How aggressive are foreign multinational companies in avoiding corporation tax? Evidence from UK confidential corporate tax returns.
Katarzyna Habu  1, 2@  
1 : University of Oxford
2 : Oxford University Centre for Business Taxation  (OUCBT)

In this paper, I use confidential UK corporate tax returns dataset from Her Majesty Revenue and Customs (HMRC) to explore whether there are systematic differences in the amount of taxable profits that multinational and domestic companies report. Multinationals are important global corporate players and, particularly in the UK, they have contributed almost 50 percent of total UK revenues between 2000 and 2011. However, multinationals often have more opportunities to avoid tax than domestic standalones, hence they may pay less than their ‘fair share' of corporation tax. I estimate, using propensity score matching, that taxable profits relative to total assets reported by foreign multinational subsidiaries are 12.8 percentage points lower than those of comparable domestic standalones, which report their taxable profits to total assets ratio to be 25.2 percent.
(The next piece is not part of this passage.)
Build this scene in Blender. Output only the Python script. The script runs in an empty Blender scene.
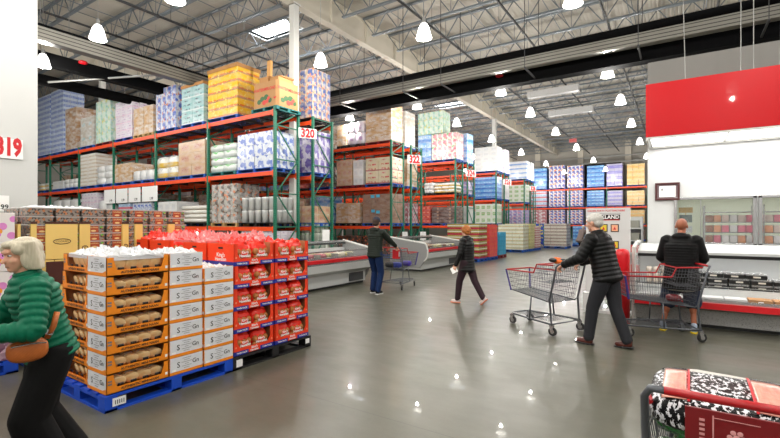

If we assume that all of the difference can be attributed to tax avoidance, foreign multinational subsidiaries avoid over half of their taxable profits in the UK. The difference is almost entirely attributable to the fact that higher proportion of foreign multinational subsidiaries report zero taxable profits (61.1 percent) than domestic standalones (28.6 percent), suggesting a very aggressive form of tax avoidance.